Most states began to develop a basic system of parks in the early 1920s. In the 1930s states grew these park systems into decidedly more substantial entities, largely through federal monies distributed as a part of the Roosevelt administration’s Civilian Conservation Corps (CCC) program. While the 1930s saw a vast increase in the number of state parks as well as the breadth of recreational services offered by the budding parks and recreation agencies, several state legislatures did not feel that such agencies were a legitimate function of state government. Maryland, Ohio, and South Dakota did not create a state park system until the 1940s; Arizona and Colorado waited until the 1950s to establish state parks, and North Dakota and Wyoming did not develop their state park systems until the 1960s. Many legislatures insisted that the operating expenses of state parks ought to be met, as far as possible, from user fees and concessions. From the outset of widespread state park systems in the 1930s, state parks were able to generate, on average, 40 percent of operating expenses.1 The earliest self-funding mandates, then, were largely a result of political ideology – namely, the question as to whether a state government could legitimately provide and fund park and recreation services through taxes.

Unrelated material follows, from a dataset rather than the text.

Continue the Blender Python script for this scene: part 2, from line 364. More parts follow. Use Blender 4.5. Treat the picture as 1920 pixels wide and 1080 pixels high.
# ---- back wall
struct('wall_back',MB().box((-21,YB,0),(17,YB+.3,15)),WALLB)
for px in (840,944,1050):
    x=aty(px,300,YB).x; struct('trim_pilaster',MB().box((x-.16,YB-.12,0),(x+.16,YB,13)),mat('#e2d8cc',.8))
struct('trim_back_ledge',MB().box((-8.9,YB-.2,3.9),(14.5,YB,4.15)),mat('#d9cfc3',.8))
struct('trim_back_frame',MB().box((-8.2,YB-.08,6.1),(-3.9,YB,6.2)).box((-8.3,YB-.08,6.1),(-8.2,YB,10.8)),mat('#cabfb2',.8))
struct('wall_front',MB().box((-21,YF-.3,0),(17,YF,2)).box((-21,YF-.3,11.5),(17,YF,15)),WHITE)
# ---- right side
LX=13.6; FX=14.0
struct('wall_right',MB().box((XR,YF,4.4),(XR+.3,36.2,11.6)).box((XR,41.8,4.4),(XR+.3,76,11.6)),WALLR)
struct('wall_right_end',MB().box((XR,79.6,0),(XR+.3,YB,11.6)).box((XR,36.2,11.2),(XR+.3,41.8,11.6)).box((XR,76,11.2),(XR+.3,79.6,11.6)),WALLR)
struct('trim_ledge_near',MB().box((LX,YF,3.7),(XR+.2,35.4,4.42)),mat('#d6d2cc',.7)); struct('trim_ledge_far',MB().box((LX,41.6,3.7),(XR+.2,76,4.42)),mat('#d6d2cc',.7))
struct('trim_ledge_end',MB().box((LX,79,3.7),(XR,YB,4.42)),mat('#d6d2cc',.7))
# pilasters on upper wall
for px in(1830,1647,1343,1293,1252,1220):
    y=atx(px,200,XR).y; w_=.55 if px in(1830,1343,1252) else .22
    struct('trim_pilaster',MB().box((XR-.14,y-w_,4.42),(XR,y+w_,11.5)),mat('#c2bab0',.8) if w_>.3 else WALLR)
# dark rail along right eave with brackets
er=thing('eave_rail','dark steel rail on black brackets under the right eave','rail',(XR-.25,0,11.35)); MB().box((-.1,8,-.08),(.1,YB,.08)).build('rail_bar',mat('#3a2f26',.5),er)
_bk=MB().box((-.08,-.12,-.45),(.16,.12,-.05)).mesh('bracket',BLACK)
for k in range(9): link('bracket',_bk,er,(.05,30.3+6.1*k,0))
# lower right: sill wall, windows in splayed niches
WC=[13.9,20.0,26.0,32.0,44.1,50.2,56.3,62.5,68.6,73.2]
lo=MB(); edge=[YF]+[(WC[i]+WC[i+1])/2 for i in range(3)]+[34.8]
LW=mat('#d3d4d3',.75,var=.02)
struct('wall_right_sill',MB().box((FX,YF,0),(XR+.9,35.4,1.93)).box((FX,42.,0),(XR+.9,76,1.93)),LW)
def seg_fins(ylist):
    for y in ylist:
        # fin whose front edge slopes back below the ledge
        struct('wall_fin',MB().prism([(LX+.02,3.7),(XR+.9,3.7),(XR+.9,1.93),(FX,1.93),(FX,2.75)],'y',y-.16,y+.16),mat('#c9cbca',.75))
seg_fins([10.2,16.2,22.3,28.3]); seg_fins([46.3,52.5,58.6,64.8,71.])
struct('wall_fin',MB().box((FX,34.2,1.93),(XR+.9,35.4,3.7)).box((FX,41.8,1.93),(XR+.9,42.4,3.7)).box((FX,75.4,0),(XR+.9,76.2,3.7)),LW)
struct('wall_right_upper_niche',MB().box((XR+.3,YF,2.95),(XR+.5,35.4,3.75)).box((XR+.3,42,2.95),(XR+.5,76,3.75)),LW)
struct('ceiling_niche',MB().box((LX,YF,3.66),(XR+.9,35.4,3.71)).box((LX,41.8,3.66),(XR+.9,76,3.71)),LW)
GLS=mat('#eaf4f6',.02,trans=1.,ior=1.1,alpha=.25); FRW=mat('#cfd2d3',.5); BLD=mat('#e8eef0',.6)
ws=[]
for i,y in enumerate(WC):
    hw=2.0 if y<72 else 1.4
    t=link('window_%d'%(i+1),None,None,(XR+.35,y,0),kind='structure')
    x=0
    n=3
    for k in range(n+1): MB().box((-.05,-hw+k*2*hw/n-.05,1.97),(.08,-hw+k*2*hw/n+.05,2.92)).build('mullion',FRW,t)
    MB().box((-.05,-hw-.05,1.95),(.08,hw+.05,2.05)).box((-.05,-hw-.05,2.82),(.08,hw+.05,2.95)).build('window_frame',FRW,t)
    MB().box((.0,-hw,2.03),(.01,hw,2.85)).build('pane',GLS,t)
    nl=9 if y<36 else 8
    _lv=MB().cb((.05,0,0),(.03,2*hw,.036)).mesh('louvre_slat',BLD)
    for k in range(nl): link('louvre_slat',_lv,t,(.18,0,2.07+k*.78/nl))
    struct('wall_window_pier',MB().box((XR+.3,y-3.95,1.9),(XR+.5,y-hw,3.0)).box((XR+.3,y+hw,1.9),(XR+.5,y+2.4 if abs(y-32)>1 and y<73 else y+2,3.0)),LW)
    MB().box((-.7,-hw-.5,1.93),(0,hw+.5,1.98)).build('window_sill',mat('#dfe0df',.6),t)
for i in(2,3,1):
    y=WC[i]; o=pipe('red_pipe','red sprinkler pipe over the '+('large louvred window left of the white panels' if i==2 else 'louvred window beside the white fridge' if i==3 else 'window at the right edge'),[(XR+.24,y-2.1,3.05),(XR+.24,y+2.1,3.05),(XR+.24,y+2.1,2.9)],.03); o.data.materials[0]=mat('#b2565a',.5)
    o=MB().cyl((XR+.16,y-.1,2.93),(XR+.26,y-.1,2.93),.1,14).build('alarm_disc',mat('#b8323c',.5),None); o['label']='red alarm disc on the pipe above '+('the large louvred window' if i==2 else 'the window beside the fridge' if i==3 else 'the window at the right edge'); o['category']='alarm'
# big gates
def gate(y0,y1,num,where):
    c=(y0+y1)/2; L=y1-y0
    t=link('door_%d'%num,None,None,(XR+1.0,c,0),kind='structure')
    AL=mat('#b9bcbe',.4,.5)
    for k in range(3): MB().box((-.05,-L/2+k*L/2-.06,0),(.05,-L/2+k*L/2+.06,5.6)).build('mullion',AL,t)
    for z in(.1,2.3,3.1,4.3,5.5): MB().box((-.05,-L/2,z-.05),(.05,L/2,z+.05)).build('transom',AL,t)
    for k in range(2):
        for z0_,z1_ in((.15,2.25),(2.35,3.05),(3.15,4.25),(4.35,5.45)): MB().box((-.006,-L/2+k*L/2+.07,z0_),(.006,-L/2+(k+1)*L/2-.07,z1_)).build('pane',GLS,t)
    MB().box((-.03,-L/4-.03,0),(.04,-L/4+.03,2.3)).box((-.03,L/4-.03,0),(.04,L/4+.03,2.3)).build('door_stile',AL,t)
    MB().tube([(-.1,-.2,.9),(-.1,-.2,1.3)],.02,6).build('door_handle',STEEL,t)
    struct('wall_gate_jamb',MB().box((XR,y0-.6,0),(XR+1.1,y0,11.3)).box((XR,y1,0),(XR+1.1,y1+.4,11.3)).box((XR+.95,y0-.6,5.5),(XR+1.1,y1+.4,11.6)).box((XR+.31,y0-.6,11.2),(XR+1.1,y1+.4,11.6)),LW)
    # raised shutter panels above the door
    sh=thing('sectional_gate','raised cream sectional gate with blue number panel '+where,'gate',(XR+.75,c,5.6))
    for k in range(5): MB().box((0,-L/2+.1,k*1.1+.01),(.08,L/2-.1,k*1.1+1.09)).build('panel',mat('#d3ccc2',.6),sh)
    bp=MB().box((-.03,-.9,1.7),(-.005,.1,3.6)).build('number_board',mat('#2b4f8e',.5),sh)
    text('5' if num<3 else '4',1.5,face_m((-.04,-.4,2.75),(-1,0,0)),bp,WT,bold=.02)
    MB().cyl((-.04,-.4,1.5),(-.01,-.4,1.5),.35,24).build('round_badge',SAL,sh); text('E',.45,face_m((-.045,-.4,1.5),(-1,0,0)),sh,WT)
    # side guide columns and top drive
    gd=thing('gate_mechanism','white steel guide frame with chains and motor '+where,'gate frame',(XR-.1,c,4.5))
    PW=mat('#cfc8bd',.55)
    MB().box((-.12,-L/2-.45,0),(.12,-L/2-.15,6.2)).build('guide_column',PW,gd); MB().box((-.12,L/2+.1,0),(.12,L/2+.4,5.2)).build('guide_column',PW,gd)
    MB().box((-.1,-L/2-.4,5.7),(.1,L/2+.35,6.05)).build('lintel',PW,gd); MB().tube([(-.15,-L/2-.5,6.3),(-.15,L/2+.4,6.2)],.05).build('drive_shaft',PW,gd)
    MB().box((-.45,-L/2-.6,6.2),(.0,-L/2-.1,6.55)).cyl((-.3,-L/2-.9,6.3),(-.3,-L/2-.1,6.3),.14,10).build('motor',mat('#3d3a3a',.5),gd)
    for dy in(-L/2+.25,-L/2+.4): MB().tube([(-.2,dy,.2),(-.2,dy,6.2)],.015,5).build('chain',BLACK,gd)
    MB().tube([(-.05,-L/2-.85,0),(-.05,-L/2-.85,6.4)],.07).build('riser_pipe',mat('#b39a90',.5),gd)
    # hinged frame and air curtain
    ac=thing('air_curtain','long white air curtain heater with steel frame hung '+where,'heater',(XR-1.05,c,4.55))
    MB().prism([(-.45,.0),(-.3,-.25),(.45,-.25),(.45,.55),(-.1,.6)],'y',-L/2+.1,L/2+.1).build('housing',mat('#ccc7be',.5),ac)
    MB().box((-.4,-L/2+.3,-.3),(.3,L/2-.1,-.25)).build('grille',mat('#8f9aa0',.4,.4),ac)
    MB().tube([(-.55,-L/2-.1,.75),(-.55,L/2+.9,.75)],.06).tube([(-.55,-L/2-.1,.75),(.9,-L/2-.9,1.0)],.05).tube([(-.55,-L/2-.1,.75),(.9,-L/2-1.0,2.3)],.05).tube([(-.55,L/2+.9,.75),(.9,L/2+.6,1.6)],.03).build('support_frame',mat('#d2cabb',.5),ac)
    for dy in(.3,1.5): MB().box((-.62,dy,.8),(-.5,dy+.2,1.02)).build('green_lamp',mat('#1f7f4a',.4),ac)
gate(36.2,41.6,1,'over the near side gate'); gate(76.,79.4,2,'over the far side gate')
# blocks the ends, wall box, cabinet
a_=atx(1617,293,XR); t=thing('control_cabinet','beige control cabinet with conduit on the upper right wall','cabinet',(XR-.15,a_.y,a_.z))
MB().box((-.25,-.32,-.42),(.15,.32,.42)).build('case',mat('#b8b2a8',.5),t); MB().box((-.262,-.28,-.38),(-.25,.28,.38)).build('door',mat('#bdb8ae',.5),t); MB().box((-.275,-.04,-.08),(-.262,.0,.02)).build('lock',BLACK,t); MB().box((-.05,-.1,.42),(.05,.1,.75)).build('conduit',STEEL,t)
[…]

State park systems have continued to self-generate approximately 40 percent of operating expenses through user fees and concessions. However, United States Census Bureau data shows that, in real dollar terms, while the aggregate budgets of states increased by 47 percent in the 1990s, expenditures on parks and recreation agencies only increased by 26 percent on average. Over this same period, full-time personnel decreased by four percent, and part-time personnel decreased by 32 percent.2 This decline in personnel mirrors an increase in deferred maintenance projects. That is to say, park systems are increasingly being tasked with doing “more for less” and with less people. Many states have implemented various policies to privatize parks or park management as a means of cutting costs and increasing quality.